[Scene modeling code data]
§ §
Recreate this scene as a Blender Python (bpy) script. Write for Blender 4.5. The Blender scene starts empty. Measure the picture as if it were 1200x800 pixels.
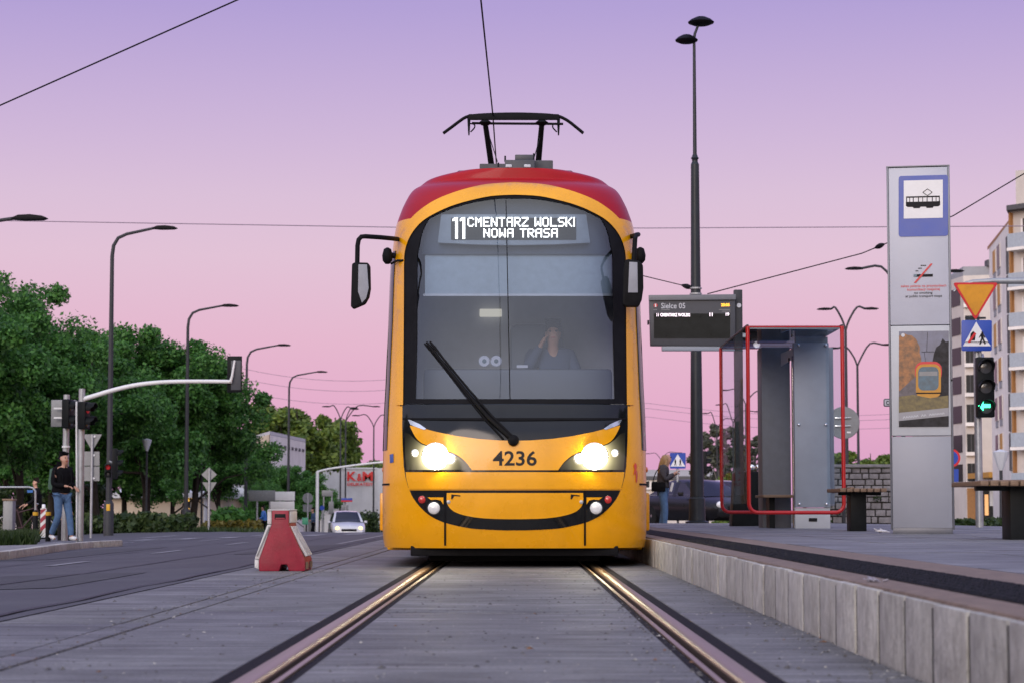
import bpy, bmesh, math, random
import numpy as np
from mathutils import Vector, Matrix
from mathutils.geometry import delaunay_2d_cdt

random.seed(7)
rng = np.random.default_rng(11)
SC = bpy.context.scene
COL = SC.collection
R = math.radians

# ------------------------------------------------------------------ camera
FPX = 2600.0                                  # focal length in photograph pixels (1200 wide)
CAM = Vector((0.06, 0.0, 0.51))
PITCH = math.atan(197 / FPX)
YAW = 8 * math.cos(PITCH) / FPX
cd = bpy.data.cameras.new('camera')
cam = bpy.data.objects.new('camera', cd)
COL.objects.link(cam)
cd.sensor_width = 36
cd.lens = 36 * FPX / 1200
cd.clip_start = 0.1
cd.clip_end = 6000
cam.location = CAM
cam.rotation_euler = (math.pi / 2 + PITCH, 0, YAW)
cd.dof.use_dof = True
cd.dof.focus_distance = 19.8
cd.dof.aperture_fstop = 6.3
SC.camera = cam

# ------------------------------------------------------------------ world, sun, exposure
SUN_EL, SUN_AZ = R(3.0), R(197)               # the sun has just gone down behind the camera
SC.view_settings.view_transform = 'Standard'
SC.view_settings.look = 'None'
SC.view_settings.exposure = 0.0
SC.view_settings.gamma = 1.0
SC.view_settings.use_curve_mapping = False


def lin(r, g, b):
    f = lambda c: c / 12.92 if c <= 0.04045 else ((c + 0.055) / 1.055) ** 2.4
    return (f(r / 255), f(g / 255), f(b / 255), 1)


W = bpy.data.worlds.new('World')
SC.world = W
W.use_nodes = True
nt = W.node_tree
nt.nodes.clear()
NN = lambda t, t_=None: (t_ or nt).nodes.new(t)
out = NN('ShaderNodeOutputWorld')
tc = NN('ShaderNodeTexCoord')
sep = NN('ShaderNodeSeparateXYZ')
nt.links.new(tc.outputs['Generated'], sep.inputs[0])
ramp = NN('ShaderNodeValToRGB')               # anti-twilight arch: pink low down, lilac above, blue overhead
cr = ramp.color_ramp
stops = [(0.0, (208, 154, 195)), (0.037, (222, 165, 201)), (0.0755, (224, 177, 204)), (0.1135, (221, 188, 211)), (0.14, (214, 186, 213)),
         (0.166, (203, 177, 213)), (0.19, (192, 168, 212)), (0.224, (174, 154, 210)), (0.4, (150, 142, 205)), (0.7, (132, 135, 199)), (1.0, (120, 130, 195))]
while len(cr.elements) < len(stops):
    cr.elements.new(0.5)
for e, (p, c) in zip(cr.elements, stops):
    e.position = p
    e.color = lin(*c)
nt.links.new(sep.outputs['Z'], ramp.inputs[0])
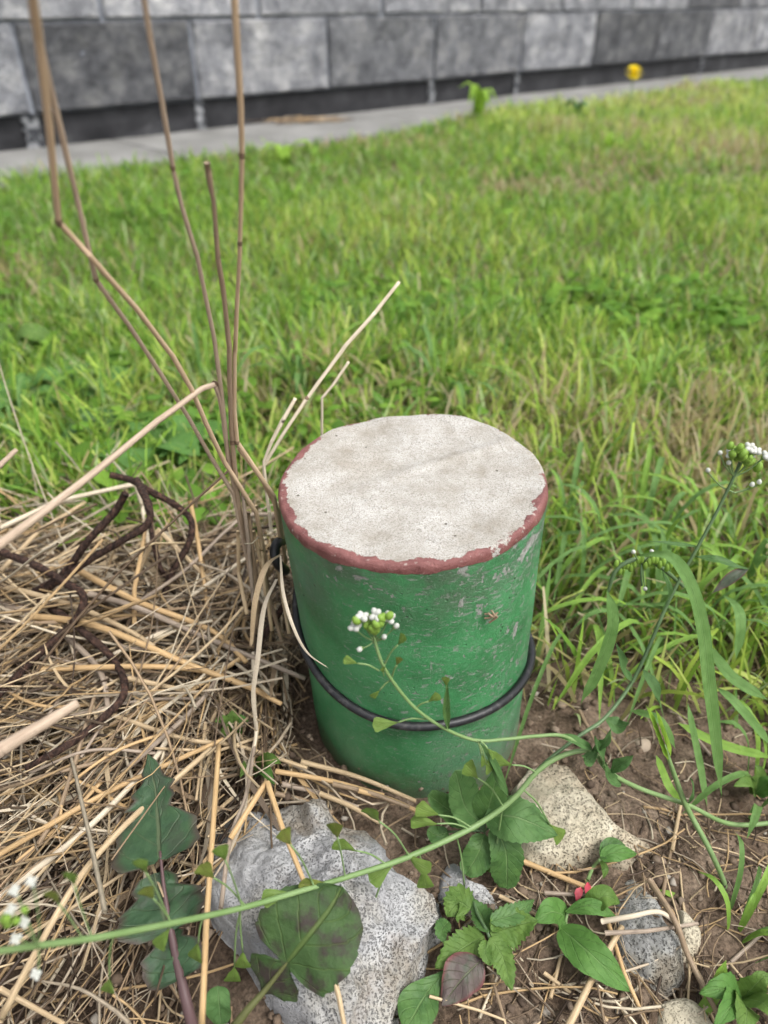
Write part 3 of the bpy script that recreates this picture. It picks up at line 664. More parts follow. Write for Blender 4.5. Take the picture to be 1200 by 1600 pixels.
# ------------------------------------------------------------------ loose soil crumbs
n = 8200
cx, cy = rng.uniform(-0.3, 0.45, n), rng.uniform(0.03, 0.46, n)
r_ = rng.gamma(2.0, 0.0006, n).clip(0.0003, 0.0026)
ico = np.array([[0, 0, 1], [0.894, 0, 0.447], [0.276, 0.851, 0.447], [-0.724, 0.526, 0.447], [-0.724, -0.526, 0.447], [0.276, -0.851, 0.447], [0.724, 0.526, -0.447], [-0.276, 0.851, -0.447], [-0.894, 0, -0.447], [-0.276, -0.851, -0.447], [0.724, -0.526, -0.447], [0, 0, -1]])
icf = np.array([[0, 1, 2], [0, 2, 3], [0, 3, 4], [0, 4, 5], [0, 5, 1], [1, 6, 2], [2, 7, 3], [3, 8, 4], [4, 9, 5], [5, 10, 1], [2, 6, 7], [3, 7, 8], [4, 8, 9], [5, 9, 10], [1, 10, 6], [6, 11, 7], [7, 11, 8], [8, 11, 9], [9, 11, 10], [10, 11, 6]])
V = ico[None] * (r_[:, None, None] * rng.uniform(0.45, 1.4, (n, 12, 1))) * np.array([1, 1, 0.75])
V = V + np.stack([cx, cy, topz(cx, cy) + r_ * 0.25], 1)[:, None]
cc = np.array([[0.13, 0.095, 0.068], [0.2, 0.155, 0.115], [0.085, 0.062, 0.046], [0.28, 0.25, 0.21]])[rng.choice(4, n, p=[0.4, 0.3, 0.24, 0.06])] * rng.uniform(0.8, 1.2, (n, 1))
make('soil_crumbs', {'v': V.reshape(-1, 3), 'f': (icf[None] + np.arange(n)[:, None, None] * 12).reshape(-1, 3), 'c': np.repeat(cc, 12, 0)}, M_CRUMB, kind='stuff', label='loose brown soil crumbs round the post', smooth=False)

# ------------------------------------------------------------------ straw litter: the mass too fine to count
SC = np.array([[0.47, 0.36, 0.22], [0.4, 0.275, 0.14], [0.27, 0.19, 0.115], [0.4, 0.33, 0.24], [0.13, 0.09, 0.057], [0.07, 0.046, 0.03], [0.56, 0.48, 0.35]])
def litter(n, sampler, l0, l1, r0, r1, fan, lift, prob, K=7, kink=0.35, base=1.0, flat=False):
    topz = lambda x, y: soilz(x, y) + base * heap(x, y)
    c_ = sampler(n); L = rng.uniform(l0, l1, n)
    root = np.array([-0.06, 0.3]); az = np.arctan2(c_[:, 1] - root[1], c_[:, 0] - root[0])
    az = np.where(rng.random(n) < fan, az + rng.normal(0, 0.38, n), rng.uniform(0, 2 * np.pi, n))
    t = np.linspace(-0.5, 0.5, K)[None, :]; cur = rng.normal(0, 0.9, n)[:, None]
    kk = np.where(rng.random(n) < kink, rng.normal(0, 1.0, n), 0)[:, None]; kp = rng.uniform(-0.3, 0.3, n)[:, None]
    ang = az[:, None] + cur * t + kk * (t > kp)
    dl = (L / (K - 1))[:, None]
    x = np.cumsum(np.cos(ang) * dl, 1); y = np.cumsum(np.sin(ang) * dl, 1)
    x = x - x.mean(1, keepdims=True) + c_[:, :1]; y = y - y.mean(1, keepdims=True) + c_[:, 1:]
    lf = rng.random(n)[:, None] * lift; tilt = rng.normal(0, 0.24, n)[:, None]
    z = topz(c_[:, 0], c_[:, 1])[:, None] * 0.5 + topz(x, y) * 0.5 + lf + tilt * t * L[:, None] + np.abs(kk) * 0.2 * np.maximum(t - kp, 0) * L[:, None]
    z = np.maximum(z, soilz(x, y) + 0.4 * heap(x, y) + 0.0006)
    keep = (np.hypot(x - PC[0], y - PC[1]) > PR + 0.003).all(1) & ~((x > -0.045) & (z > 0.022)).any(1)            # no strand runs through the post
    r_ = rng.uniform(r0, r1, n)[:, None] * np.linspace(1, 0.65, K)[None]
    col = SC[rng.choice(len(SC), n, p=prob)] * rng.uniform(0.5, 1.08, (n, 1))
    P = np.stack([x, y, z], -1)[keep]; r_ = np.broadcast_to(r_, (n, K))[keep]; col = col[keep]
    if flat: return ribbons(P, r_ * np.sin(np.linspace(0.25, 3.05, K))[None], np.stack([-np.sin(az), np.cos(az), rng.normal(0, 0.6, n)], 1)[keep], col)
    return tubes(P, r_, 4, col, cap=False)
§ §
• Stated exercise:
Leave out the pictures and repeat the lines from the start of the material through the line with "R = math.radians", inclusive.

• Solution for this problem:
Recreate this scene as a Blender Python (bpy) script. Write for Blender 4.5. The Blender scene starts empty. Measure the picture as if it were 1200x800 pixels.
import bpy, bmesh, math, random
import numpy as np
from mathutils import Vector, Matrix
from mathutils.geometry import delaunay_2d_cdt

random.seed(7)
rng = np.random.default_rng(11)
SC = bpy.context.scene
COL = SC.collection
R = math.radians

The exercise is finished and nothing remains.